Da quanto tempo l’Archivio vaticano dispone di inventari informatizzati?
«Da ora! Questo è il primo che abbiamo realizzato».
Quanto ci vuole a compilare un inventario di questa mole?
«Per i tredici anni della sola nunziatura di Monaco, un archivista specializzato ha lavorato per un intero anno. E questo spiega la nostra lentezza, che tanti attribuiscono alla volontà di mantenere i segreti! Pensi che l’Archivio di Stato italiano – che non arriva alle dimensioni del nostro – ha 120 dipendenti e quello di Budapest ne ha 250».
Ho sentito che siete stati autorizzati a fare nuove assunzioni, proprio per poter realizzare – per volontà del Papa – questa apertura anticipata della documentazione riguardante la Germania…
«Eravamo 38 e ora siamo 50. Se qualcuno volesse aiutarci ad anticipare altre aperture, o a redigere inventari analitici di fondi più antichi, non avrebbe che da finanziarci! Si tratta di numerare, rilegare, timbrare e schedare milioni di documenti di ogni epoca.
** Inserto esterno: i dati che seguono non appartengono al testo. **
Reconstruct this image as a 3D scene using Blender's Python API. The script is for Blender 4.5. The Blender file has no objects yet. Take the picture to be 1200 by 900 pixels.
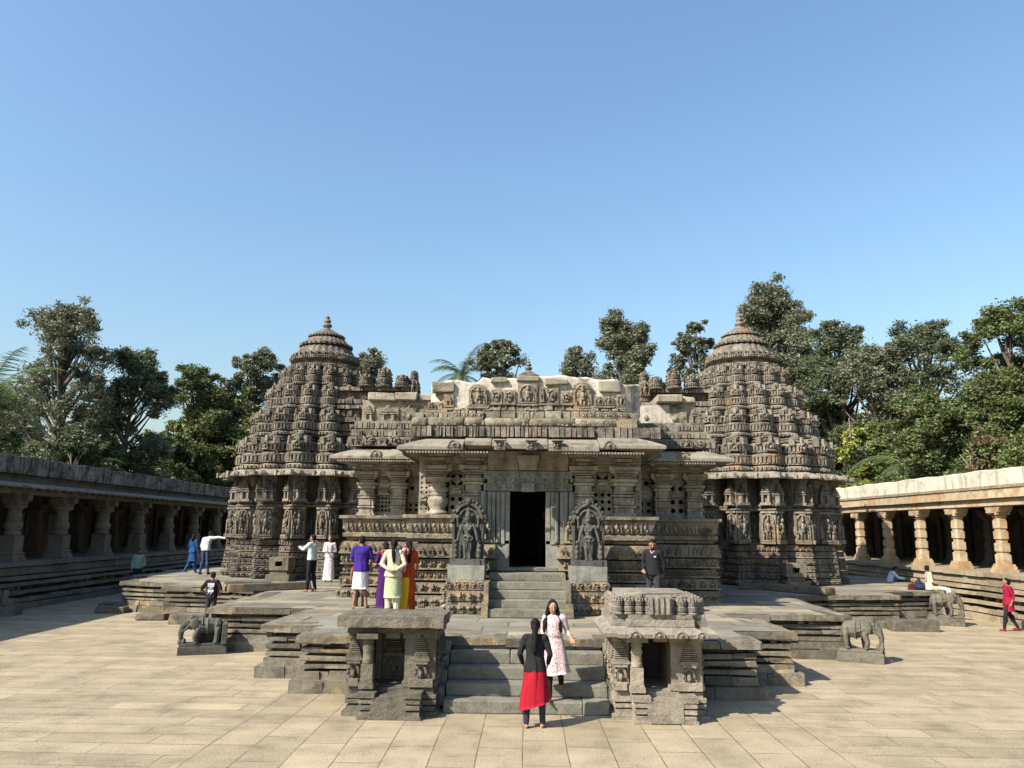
import bpy, math, random
import numpy as np
from math import radians, sin, cos, pi, sqrt, atan2
from mathutils import Vector, Matrix
C = bpy.context.scene.collection
SC = bpy.context.scene
# ---------------------------------------------------------------- camera, sky, sun
EYE = 2.95
pitch, roll = radians(10.7), radians(0.6)
yaw = math.atan(20/900*cos(pitch))
f = Vector((-sin(yaw)*cos(pitch), cos(yaw)*cos(pitch), sin(pitch)))
r = Vector((cos(yaw), sin(yaw), 0)); u = r.cross(f)
r2 = r*cos(roll)+u*sin(roll); u2 = -r*sin(roll)+u*cos(roll)
cam = bpy.data.cameras.new('camera'); camo = bpy.data.objects.new('camera', cam); C.objects.link(camo)
m = Matrix.Identity(4)
for i in range(3):
    m[i][0] = r2[i]; m[i][1] = u2[i]; m[i][2] = -f[i]
m[2][3] = EYE
camo.matrix_world = m
cam.sensor_width = 36; cam.lens = 27.0; cam.clip_end = 3000; cam.clip_start = .1
SC.camera = camo
SUN_EL = radians(41); SUN_DIR = Vector((0.79*cos(SUN_EL), 0.613*cos(SUN_EL), -sin(SUN_EL)))   # where the light travels
SUN_ROT = atan2(-SUN_DIR.x, -SUN_DIR.y)
w = bpy.data.worlds.new('World'); SC.world = w; w.use_nodes = True
nt = w.node_tree; bg = nt.nodes['Background']
sky = nt.nodes.new('ShaderNodeTexSky'); sky.sky_type = 'NISHITA'; sky.sun_disc = False
sky.sun_elevation = SUN_EL; sky.sun_rotation = SUN_ROT; sky.altitude = 0
sky.air_density = 1.7; sky.dust_density = 2.0; sky.ozone_density = 6.5
nt.links.new(sky.outputs[0], bg.inputs[0]); bg.inputs[1].default_value = 0.096
sl = bpy.data.lights.new('sun', 'SUN'); sl.energy = 5.0; sl.angle = radians(.5); sl.color = (1, .91, .77)
so = bpy.data.objects.new('sun', sl); C.objects.link(so)
so.rotation_euler = SUN_DIR.to_track_quat('-Z', 'Y').to_euler(); so.location = (-30, -20, 40)
SC.view_settings.view_transform = 'Standard'; SC.view_settings.look = 'None'
SC.view_settings.exposure = 1.15; SC.view_settings.gamma = 1
SC.render.engine = 'CYCLES'; SC.cycles.max_bounces = 5; SC.cycles.diffuse_bounces = 3
SC.cycles.transparent_max_bounces = 6
rnd = random.Random(7)
U = rnd.uniform

# ---------------------------------------------------------------- materials
def nodes(name):
    mt = bpy.data.materials.new(name); mt.use_nodes = True
    t = mt.node_tree; b = t.nodes['Principled BSDF']
    b.inputs['Roughness'].default_value = .9
    b.inputs['Specular IOR Level'].default_value = .2
    return mt, t, b
def N(t, kind, **kw):
    n = t.nodes.new(kind)
    for k, v in kw.items():
        if k in n.inputs: n.inputs[k].default_value = v
        else: setattr(n, k, v)
    return n
def ramp(t, src, stops):
    n = t.nodes.new('ShaderNodeValToRGB'); e = n.color_ramp.elements
    while len(e) < len(stops): e.new(.5)
    for i, (p, c) in enumerate(stops):
        e[i].position = p; e[i].color = (*c, 1) if len(c) == 3 else c
    t.links.new(src, n.inputs[0]); return n.outputs[0]
def mix(t, fac, a, b, mode='MIX'):
    n = t.nodes.new('ShaderNodeMix'); n.data_type = 'RGBA'; n.blend_type = mode
    for i, s in ((0, fac), (6, a), (7, b)):
        if hasattr(s, 'links'): t.links.new(s, n.inputs[i])
        elif i == 0: n.inputs[0].default_value = s
        else: n.inputs[i].default_value = (*s, 1)
    return n.outputs[2]
def math_(t, op, a, b=0.0):
    n = t.nodes.new('ShaderNodeMath'); n.operation = op
    for i, s in ((0, a), (1, b)):
        if hasattr(s, 'links'): t.links.new(s, n.inputs[i])
        else: n.inputs[i].default_value = s
    return n.outputs[0]
def stone(name, c1, c2, c3, dark=(.05, .045, .04), stain=.5, carve=0.0, fine=.3, isl=.35, streak=0., accent=None, acc=.0, lichen=0.):
    mt, t, b = nodes(name); L = t.links.new
    kk = .70; c1, c2, c3, dark = [tuple(q*kk for q in c_) for c_ in (c1, c2, c3, dark)]; accent = accent and tuple(q*kk for q in accent)
    g = N(t, 'ShaderNodeNewGeometry'); P = g.outputs['Position']
    n1 = N(t, 'ShaderNodeTexNoise', Scale=.9, Detail=5., Roughness=.6); L(P, n1.inputs['Vector'])
    n2 = N(t, 'ShaderNodeTexNoise', Scale=7., Detail=7., Roughness=.7); L(P, n2.inputs['Vector'])
    n3 = N(t, 'ShaderNodeTexNoise', Scale=42., Detail=4., Roughness=.7); L(P, n3.inputs['Vector'])
    base = ramp(t, n1.outputs[0], [(.35, c1), (.52, c2), (.68, c3)])
    base = mix(t, ramp(t, n2.outputs[0], [(.35, (0, 0, 0)), (.7, (1, 1, 1))]), base, c3)
    ri = math_(t, 'MULTIPLY_ADD', g.outputs['Random Per Island'], isl); t.nodes[-1].inputs[2].default_value = 1-isl*.55
    hs = N(t, 'ShaderNodeHueSaturation'); L(base, hs.inputs['Color']); L(ri, hs.inputs['Value']); base = hs.outputs[0]
    if accent:
        vc = N(t, 'ShaderNodeTexVoronoi', Scale=1.5); L(P, vc.inputs['Vector']); sc_ = N(t, 'ShaderNodeSeparateColor'); L(vc.outputs['Color'], sc_.inputs[0])
        nn = N(t, 'ShaderNodeTexNoise', Scale=3.5, Detail=5.); L(P, nn.inputs['Vector'])
        base = mix(t, math_(t, 'MULTIPLY', math_(t, 'GREATER_THAN', sc_.outputs[0], 1-acc*1.3), ramp(t, nn.outputs[0], [(.38, (0, 0, 0)), (.6, (.85, .85, .85))])), base, accent)
    if lichen:
        nl = N(t, 'ShaderNodeTexNoise', Scale=3.3, Detail=8., Roughness=.75); nl.inputs['Distortion'].default_value = .4; L(P, nl.inputs['Vector'])
        base = mix(t, math_(t, 'MULTIPLY', ramp(t, nl.outputs[0], [(.55, (0, 0, 0)), (.63, (1, 1, 1))]), lichen), base, (.30, .285, .25))
    # lichen / weather stains with a shape of their own
    n4 = N(t, 'ShaderNodeTexNoise', Scale=2.1, Detail=9., Roughness=.72); L(P, n4.inputs['Vector'])
    sf = math_(t, 'MULTIPLY', ramp(t, n4.outputs[0], [(.5, (0, 0, 0)), (.62, (1, 1, 1))]), stain)
    base = mix(t, sf, base, dark)
    if streak:
        mp = N(t, 'ShaderNodeMapping'); mp.inputs['Scale'].default_value = (5, 5, .35); L(P, mp.inputs[0])
        n5 = N(t, 'ShaderNodeTexNoise', Scale=1., Detail=6., Roughness=.65); L(mp.outputs[0], n5.inputs['Vector'])
        base = mix(t, math_(t, 'MULTIPLY', ramp(t, n5.outputs[0], [(.5, (0, 0, 0)), (.64, (1, 1, 1))]), streak), base, dark)
    sp = ramp(t, n3.outputs[0], [(.3, (.72, .72, .72)), (.7, (1.22, 1.22, 1.22))])
    base = mix(t, 1.0, base, sp, 'MULTIPLY')
    L(base, b.inputs['Base Color'])
    bp = N(t, 'ShaderNodeBump', Strength=fine, Distance=.02); L(n3.outputs[0], bp.inputs['Height'])
    bp2 = N(t, 'ShaderNodeBump', Strength=fine*1.2, Distance=.05); L(n2.outputs[0], bp2.inputs['Height']); L(bp.outputs[0], bp2.inputs['Normal'])
    last = bp2
    if carve:
        v = N(t, 'ShaderNodeTexVoronoi', Scale=16.); L(P, v.inputs['Vector'])
        bp3 = N(t, 'ShaderNodeBump', Strength=carve, Distance=.07); bp3.invert = True
        L(v.outputs['Distance'], bp3.inputs['Height']); L(bp2.outputs[0], bp3.inputs['Normal']); last = bp3
    L(last.outputs[0], b.inputs['Normal'])
    return mt
def plain(name, col, rough=.8, var=0., scale=8., bump=0., spec=.3):
    mt, t, b = nodes(name); b.inputs['Roughness'].default_value = rough; b.inputs['Specular IOR Level'].default_value = spec
    n = N(t, 'ShaderNodeTexNoise', Scale=scale, Detail=4.)
    tc = N(t, 'ShaderNodeTexCoord'); t.links.new(tc.outputs['Object'], n.inputs['Vector'])
    lo = tuple(c*(1-var) for c in col); hi = tuple(min(1, c*(1+var)) for c in col)
    t.links.new(ramp(t, n.outputs[0], [(.35, lo), (.65, hi)]), b.inputs['Base Color'])
    if bump:
        bp = N(t, 'ShaderNodeBump', Strength=bump, Distance=.02); t.links.new(n.outputs[0], bp.inputs['Height']); t.links.new(bp.outputs[0], b.inputs['Normal'])
    return mt
M = {}
M['tower'] = stone('weathered_schist', (.112, .094, .074), (.19, .163, .13), (.29, .255, .205), lichen=.5, stain=.8, carve=.12, fine=.5, isl=.55, streak=.45)
M['tower_right'] = stone('weathered_schist_warm', (.138, .118, .093), (.22, .192, .153), (.315, .28, .228), lichen=.55, stain=.7, carve=.12, fine=.5, isl=.55, streak=.4, accent=(.30, .19, .105), acc=.16)
M['wall'] = stone('carved_schist', (.148, .124, .092), (.235, .20, .15), (.34, .295, .225), lichen=.4, stain=.65, carve=.15, fine=.45, isl=.45, accent=(.38, .28, .17), acc=.22, streak=.3)
M['pale'] = stone('pale_schist', (.24, .21, .165), (.34, .30, .24), (.46, .415, .34), dark=(.10, .08, .06), stain=.5, fine=.3, isl=.55, streak=.45)
M['eave'] = stone('eave_stone', (.20, .175, .14), (.275, .245, .195), (.36, .325, .265), dark=(.085, .072, .056), stain=.6, fine=.3, isl=.25, streak=.25)
M['eave_t'] = stone('tower_eave_stone', (.19, .168, .135), (.26, .232, .19), (.35, .31, .255), dark=(.08, .07, .055), stain=.55, fine=.4, isl=.3, streak=.3)
M['green'] = stone('door_stone', (.17, .168, .145), (.235, .235, .205), (.32, .315, .275), dark=(.10, .10, .085), stain=.4, fine=.25, isl=.2, streak=.5)
M['dark'] = stone('soapstone', (.055, .056, .05), (.085, .086, .076), (.13, .13, .115), dark=(.04, .04, .035), stain=.5, fine=.35, isl=.1)
M['ledge'] = stone('terrace_stone', (.12, .108, .085), (.175, .158, .125), (.255, .225, .172), dark=(.06, .053, .043), stain=.6, fine=.6, isl=.7, accent=(.38, .28, .16), acc=.16, streak=.25)
M['step'] = stone('step_stone', (.145, .14, .11), (.205, .198, .16), (.28, .268, .22), dark=(.09, .083, .065), stain=.5, fine=.4, isl=.25)
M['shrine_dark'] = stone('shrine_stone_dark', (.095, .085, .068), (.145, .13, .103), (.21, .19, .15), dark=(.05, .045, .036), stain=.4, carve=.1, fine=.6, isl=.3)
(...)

Non pensi che siano in attesa solo gli studiosi della Shoà, ci sono anche quelli del Medioevo che protestano! Per loro gli archivi sono aperti, ma anche lì, spesso, mancano gli inventari».
C’è chi si aspetta – da questa apertura – nuova documentazione sui rapporti tra la Chiesa e il partito cattolico tedesco, lo Zentrumspartei e c’è chi spera di conoscere meglio la preparazione del concordato del 1933, o le prime reazioni cattoliche alla persecuzione degli ebrei…
«Tutto questo ci sarà, ovviamente. Ma chi ha passato al vaglio l’archivio della Conferenza episcopale tedesca, per esempio, la sostanza di questi fatti la conosce già».
C’è qualche lacuna, nella vostra documentazione?
«Una grossa: i tanti documenti della nunziatura di Berlino per gli anni che vanno dal 1931 al 1944, che andarono distrutti sotto i bombardamenti. Si sono salvate soltanto le buste che il nunzio Orsenigo aveva con sè, nella sua residenza provvisoria fuori Berlino».